Objective ::
Do not copy the pictures; transcribe all other material exactly.

────────────────

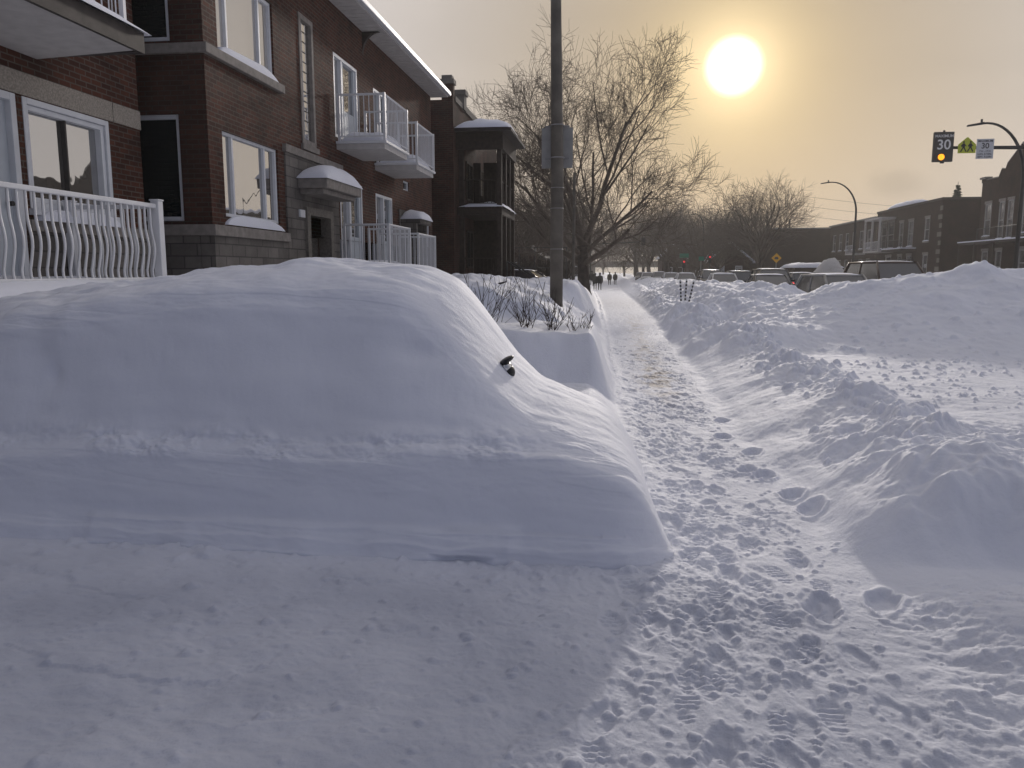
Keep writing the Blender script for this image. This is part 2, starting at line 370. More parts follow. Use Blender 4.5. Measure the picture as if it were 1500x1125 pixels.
# street: packed, lower
st = sm(6.2, 7.0, X)*sm(20.5, 23.0, Y)*(1-sm(17.8, 18.6, X))
right = right*(1-st)+st*(0.22+0.02*fbm(X*1.2, Y*0.25, 3, 16))
st2 = sm(9.5, 13.5, X)*(1-sm(17.8, 18.6, X))*(1-sm(20, 22, Y))
right = right*(1-st2)+st2*0.22
fb = np.exp(-(((X-19.3)/0.9)**4))*(1.0+0.35*fbm(X*0.3, Y*0.12, 3, 17))
right = np.where(X > 17.8, 0.35*sm(17.9, 18.6, X)+fb*sm(10, 20, Y), right)
right = right+2.6*np.exp(-(((X-15.5)/1.35)**2+((Y-60)/2.4)**2)**1.1)*(1+0.25*fbm(X*0.7, Y*0.7, 3, 18))
# cut end of the ridge at the drive, and the low drift near the lens side
ye = 4.62+0.22*pn(X*1.7, X*0+5, 19)-0.45*sm(2.2, 2.9, X)+0.10*pn(X*6, Y*6, 20)*0.3
cut = sm(0.0, 0.50, Y-ye)
cut = np.maximum(cut, 0.0)
low = (0.05*sm(0.0, 0.7, dr)+0.11*sm(0.1, 0.9, dr+0.25*pn(X*1.4, Y*1.4, 26)+0.1*(Y-2.6))*(1-sm(3.9, 4.4, Y)))*sm(0.0, 0.4, dr)
right = right*cut+(1-cut)*low
Z = np.where(dl > 0, left*sm(3.5, 4.6, Y)*1.0, 0)+np.where(dr > 0, right, 0)
Zl = Z.copy()
Z = np.where((dr > 0) | (dl > 0), Z, 0)
# a thin snow lip joins the path to both banks
Z = Z+0.05*np.exp(-(dl/0.10)**2)*sm(4.9, 5.4, Y)*(0.6+0.8*np.abs(pn(X*5, Y*5, 31)))
# textures of snow ------------------------------------------------------------
tramp = sm(-0.12, 0.1, X-L_+0.08*pn(X*3, Y*3, 33))*sm(-0.15, 0.1, R_-X+0.08*pn(X*3, Y*3, 34))
tnear = sm(-1.6, 0.3, X+0.25*(Y-3)+0.35*pn(X*1.5, Y*1.5, 35))*(1-sm(1.25, 1.75, X+0.2*pn(X*2, Y*2, 36)))*(1-sm(4.5, 5.2, Y))
tramp = np.maximum(tramp*sm(4.3, 5.0, Y), tnear)
fade = 1/(1+(np.maximum(Y-8, 0)/12)**2)
bil = billow(X*3.4, Y*3.0, 4, 40, 0.55)
smp = 0.45+0.75*sm(-0.25, 0.3, pn(X*1.1, Y*0.8, 49)+0.3*pn(X*3, Y*3, 45))
Z = Z+smp*tramp*(0.014*fbm(X*2.2, Y*1.8, 2, 46)+0.020*(0.28-bil)+0.017*fbm(X*5+0.5*pn(X*3, Y*3, 47), Y*4.4+0.5*pn(X*3, Y*3, 48), 6, 44, 0.64))*(0.45+0.55*fade)
smooth_r = sm(0.25, 0.6, dr)*sm(0.6, 0.3, X-xc)*0
rough_r = np.where(dr > 0, 1, 0)*np.exp(-(((X-xc)/0.42)**2))*sm(6.0, 9.0, Y)*(1-sm(30, 60, Y))
Z = Z+rough_r*(0.12*fbm(X*2.2, Y*1.6, 4, 50, 0.62)+0.02*fbm(X*8, Y*8, 3, 54, 0.6))
undul = np.where(dr > 0, 1, 0.8*sm(0.1, 0.4, dl))*(1-tramp)
Z = Z+undul*sm(4.2, 5.2, Y)*(0.035*fbm(X*0.9, Y*0.9, 4, 60)+0.014*fbm(X*4.0+0.8*pn(X, Y, 2), Y*3.0, 5, 64, 0.6))
hp = np.clip(heap/0.8, 0, 1)*np.where(X > R_, 1, 0)
Z = Z+hp*(0.05*(billow(X*0.9, Y*0.9, 4, 70, 0.55)-0.28)+0.022*fbm(X*5, Y*5, 4, 74, 0.6))
Z = Z+np.clip(mb_/0.5, 0, 1)*(0.30*(billow(X*0.9, Y*0.8, 4, 80, 0.55)-0.28))
far_l = sm(0.3, 1.0, dl)*sm(12.8, 14, Y)
Z = Z+far_l*0.03*fbm(X*2.5, Y*2, 3, 84)
# packed drive: tyre-smoothed, with scraped edges and wind crust
drv = (1-sm(4.2, 4.7, Y))*(1-tramp)
crust = pn(X*0.9+0.5*Y, Y*2.2-0.2*X, 90)
Z = Z+drv*(0.018*fbm(X*1.1, Y*1.4, 3, 92)+0.004*fbm(X*8, Y*10, 3, 94)+0.012*sm(0.02, 0.12, crust+0.22*fbm(X*6, Y*6, 4, 91, 0.6))+0.007*sm(0.0, 0.05, pn(X*1.6-1.1*Y, Y*1.5, 97)-0.12+0.22*fbm(X*7, Y*7, 4, 98, 0.6))+0.019*fbm(X*3.2, Y*4.4, 6, 99, 0.62))
Z = Z+(1-sm(3.9, 4.4, Y))*sm(1.1, 1.6, X)*(0.035*(billow(X*2, Y*2.6, 3, 96)-0.2)+0.012*fbm(X*7, Y*8, 3, 89, 0.6))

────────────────

The output ::
Keep writing the Blender script for this image. This is part 2, starting at line 370. More parts follow. Use Blender 4.5. Measure the picture as if it were 1500x1125 pixels.
# street: packed, lower
st = sm(6.2, 7.0, X)*sm(20.5, 23.0, Y)*(1-sm(17.8, 18.6, X))
right = right*(1-st)+st*(0.22+0.02*fbm(X*1.2, Y*0.25, 3, 16))
st2 = sm(9.5, 13.5, X)*(1-sm(17.8, 18.6, X))*(1-sm(20, 22, Y))
right = right*(1-st2)+st2*0.22
fb = np.exp(-(((X-19.3)/0.9)**4))*(1.0+0.35*fbm(X*0.3, Y*0.12, 3, 17))
right = np.where(X > 17.8, 0.35*sm(17.9, 18.6, X)+fb*sm(10, 20, Y), right)
right = right+2.6*np.exp(-(((X-15.5)/1.35)**2+((Y-60)/2.4)**2)**1.1)*(1+0.25*fbm(X*0.7, Y*0.7, 3, 18))
# cut end of the ridge at the drive, and the low drift near the lens side
ye = 4.62+0.22*pn(X*1.7, X*0+5, 19)-0.45*sm(2.2, 2.9, X)+0.10*pn(X*6, Y*6, 20)*0.3
cut = sm(0.0, 0.50, Y-ye)
cut = np.maximum(cut, 0.0)
low = (0.05*sm(0.0, 0.7, dr)+0.11*sm(0.1, 0.9, dr+0.25*pn(X*1.4, Y*1.4, 26)+0.1*(Y-2.6))*(1-sm(3.9, 4.4, Y)))*sm(0.0, 0.4, dr)
right = right*cut+(1-cut)*low
Z = np.where(dl > 0, left*sm(3.5, 4.6, Y)*1.0, 0)+np.where(dr > 0, right, 0)
Zl = Z.copy()
Z = np.where((dr > 0) | (dl > 0), Z, 0)
# a thin snow lip joins the path to both banks
Z = Z+0.05*np.exp(-(dl/0.10)**2)*sm(4.9, 5.4, Y)*(0.6+0.8*np.abs(pn(X*5, Y*5, 31)))
# textures of snow ------------------------------------------------------------
tramp = sm(-0.12, 0.1, X-L_+0.08*pn(X*3, Y*3, 33))*sm(-0.15, 0.1, R_-X+0.08*pn(X*3, Y*3, 34))
tnear = sm(-1.6, 0.3, X+0.25*(Y-3)+0.35*pn(X*1.5, Y*1.5, 35))*(1-sm(1.25, 1.75, X+0.2*pn(X*2, Y*2, 36)))*(1-sm(4.5, 5.2, Y))
tramp = np.maximum(tramp*sm(4.3, 5.0, Y), tnear)
fade = 1/(1+(np.maximum(Y-8, 0)/12)**2)
bil = billow(X*3.4, Y*3.0, 4, 40, 0.55)
smp = 0.45+0.75*sm(-0.25, 0.3, pn(X*1.1, Y*0.8, 49)+0.3*pn(X*3, Y*3, 45))
Z = Z+smp*tramp*(0.014*fbm(X*2.2, Y*1.8, 2, 46)+0.020*(0.28-bil)+0.017*fbm(X*5+0.5*pn(X*3, Y*3, 47), Y*4.4+0.5*pn(X*3, Y*3, 48), 6, 44, 0.64))*(0.45+0.55*fade)
smooth_r = sm(0.25, 0.6, dr)*sm(0.6, 0.3, X-xc)*0
rough_r = np.where(dr > 0, 1, 0)*np.exp(-(((X-xc)/0.42)**2))*sm(6.0, 9.0, Y)*(1-sm(30, 60, Y))
Z = Z+rough_r*(0.12*fbm(X*2.2, Y*1.6, 4, 50, 0.62)+0.02*fbm(X*8, Y*8, 3, 54, 0.6))
undul = np.where(dr > 0, 1, 0.8*sm(0.1, 0.4, dl))*(1-tramp)
Z = Z+undul*sm(4.2, 5.2, Y)*(0.035*fbm(X*0.9, Y*0.9, 4, 60)+0.014*fbm(X*4.0+0.8*pn(X, Y, 2), Y*3.0, 5, 64, 0.6))
hp = np.clip(heap/0.8, 0, 1)*np.where(X > R_, 1, 0)
Z = Z+hp*(0.05*(billow(X*0.9, Y*0.9, 4, 70, 0.55)-0.28)+0.022*fbm(X*5, Y*5, 4, 74, 0.6))
Z = Z+np.clip(mb_/0.5, 0, 1)*(0.30*(billow(X*0.9, Y*0.8, 4, 80, 0.55)-0.28))
far_l = sm(0.3, 1.0, dl)*sm(12.8, 14, Y)
Z = Z+far_l*0.03*fbm(X*2.5, Y*2, 3, 84)
# packed drive: tyre-smoothed, with scraped edges and wind crust
drv = (1-sm(4.2, 4.7, Y))*(1-tramp)
crust = pn(X*0.9+0.5*Y, Y*2.2-0.2*X, 90)
Z = Z+drv*(0.018*fbm(X*1.1, Y*1.4, 3, 92)+0.004*fbm(X*8, Y*10, 3, 94)+0.012*sm(0.02, 0.12, crust+0.22*fbm(X*6, Y*6, 4, 91, 0.6))+0.007*sm(0.0, 0.05, pn(X*1.6-1.1*Y, Y*1.5, 97)-0.12+0.22*fbm(X*7, Y*7, 4, 98, 0.6))+0.019*fbm(X*3.2, Y*4.4, 6, 99, 0.62))
Z = Z+(1-sm(3.9, 4.4, Y))*sm(1.1, 1.6, X)*(0.035*(billow(X*2, Y*2.6, 3, 96)-0.2)+0.012*fbm(X*7, Y*8, 3, 89, 0.6))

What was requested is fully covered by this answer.